Heller O., Böning K., ten Damme L., Euteneuer P., Goberna M., Fér M., d'Hose T., Jarvis N., Köstel J. K., Lindahl A., Mehdi-Schulz B., Munkholm L.J., Santin I., Keller T.
Soil management impacts on soil structural properties in ten European long-term experiments.
Soil structure plays a crucial role in determining functional soil properties essential for crop growth, including water infiltration, water retention, and mechanical resistance, which directly impact water availability to crops and accessibility of resources by roots. Soil management affects soil structure directly through loosening by tillage and traffic compaction, as well as indirectly, for example by influencing soil organic carbon (SOC) content, earthworm abundance and activity, and root growth. In the SoilX project, we evaluated how soil hydraulic and mechanical properties respond to differences in soil management. Our assessments encompassed measurements of saturated and unsaturated hydraulic conductivity, water retention, aggregate stability, and penetration resistance in the topsoil and in subsoil layers. In addition, we measured earthworm abundance and visually assessed the soil structural quality. Basic soil properties including texture and SOC were also measured. We sampled over 100 experimental plots across ten long-term field experiments (LTEs) in Europe. To compare soil management across LTEs, we calculated numerical soil management indicators. Preliminary data analysis of the Swiss LTEs revealed that tillage intensity had a negative and soil cover a positive impact on earthworm biomass, and that saturated hydraulic conductivity was positively correlated with earthworm biomass.
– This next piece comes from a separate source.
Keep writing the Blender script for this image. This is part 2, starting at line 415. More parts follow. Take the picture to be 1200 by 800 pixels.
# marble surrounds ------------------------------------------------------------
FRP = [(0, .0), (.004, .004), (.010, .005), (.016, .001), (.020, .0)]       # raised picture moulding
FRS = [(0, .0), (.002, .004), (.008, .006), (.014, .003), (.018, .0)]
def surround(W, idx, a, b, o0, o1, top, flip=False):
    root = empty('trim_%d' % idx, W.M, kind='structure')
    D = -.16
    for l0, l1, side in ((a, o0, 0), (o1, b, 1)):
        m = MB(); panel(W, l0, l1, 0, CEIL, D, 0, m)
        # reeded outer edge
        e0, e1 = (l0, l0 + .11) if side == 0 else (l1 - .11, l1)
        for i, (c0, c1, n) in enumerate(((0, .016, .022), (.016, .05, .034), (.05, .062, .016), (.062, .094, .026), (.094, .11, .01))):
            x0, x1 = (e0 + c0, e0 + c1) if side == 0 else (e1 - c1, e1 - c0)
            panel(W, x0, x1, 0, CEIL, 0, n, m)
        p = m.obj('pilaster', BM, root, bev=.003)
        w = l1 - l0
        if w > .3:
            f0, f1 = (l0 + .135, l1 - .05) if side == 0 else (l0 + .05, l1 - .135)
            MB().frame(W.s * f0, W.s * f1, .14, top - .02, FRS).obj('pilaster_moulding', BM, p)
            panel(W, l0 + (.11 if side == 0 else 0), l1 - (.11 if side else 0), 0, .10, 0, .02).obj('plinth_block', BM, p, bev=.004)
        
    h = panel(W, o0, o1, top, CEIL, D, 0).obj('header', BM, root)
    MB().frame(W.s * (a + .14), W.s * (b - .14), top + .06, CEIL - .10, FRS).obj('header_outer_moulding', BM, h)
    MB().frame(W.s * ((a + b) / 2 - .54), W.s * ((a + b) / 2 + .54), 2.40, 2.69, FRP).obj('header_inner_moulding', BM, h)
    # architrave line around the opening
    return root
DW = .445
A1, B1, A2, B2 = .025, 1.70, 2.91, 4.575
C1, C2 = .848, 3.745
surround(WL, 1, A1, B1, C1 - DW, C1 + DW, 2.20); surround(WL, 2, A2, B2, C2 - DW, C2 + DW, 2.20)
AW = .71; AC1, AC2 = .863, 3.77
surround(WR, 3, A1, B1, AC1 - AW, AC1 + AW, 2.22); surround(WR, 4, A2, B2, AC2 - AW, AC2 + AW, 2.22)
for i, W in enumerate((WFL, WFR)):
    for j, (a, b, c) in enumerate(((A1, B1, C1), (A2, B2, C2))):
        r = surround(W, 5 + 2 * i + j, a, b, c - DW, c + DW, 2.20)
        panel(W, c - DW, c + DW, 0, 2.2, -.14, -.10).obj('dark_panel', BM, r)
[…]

Higher carbon inputs were associated with increased SOC contents, higher unsaturated hydraulic conductivity, and slightly larger amounts of plant-available water. Comprehensive analyses of data from all ten LTEs are currently on-going. The preliminary findings underscore the significant impact of soil management on soil structure and function. Quantitative relationships between soil management and soil structural properties derived in the SoilX project will help guide the development of sustainable soil management strategies aimed at enhancing soil health and resilience to climatic extremes.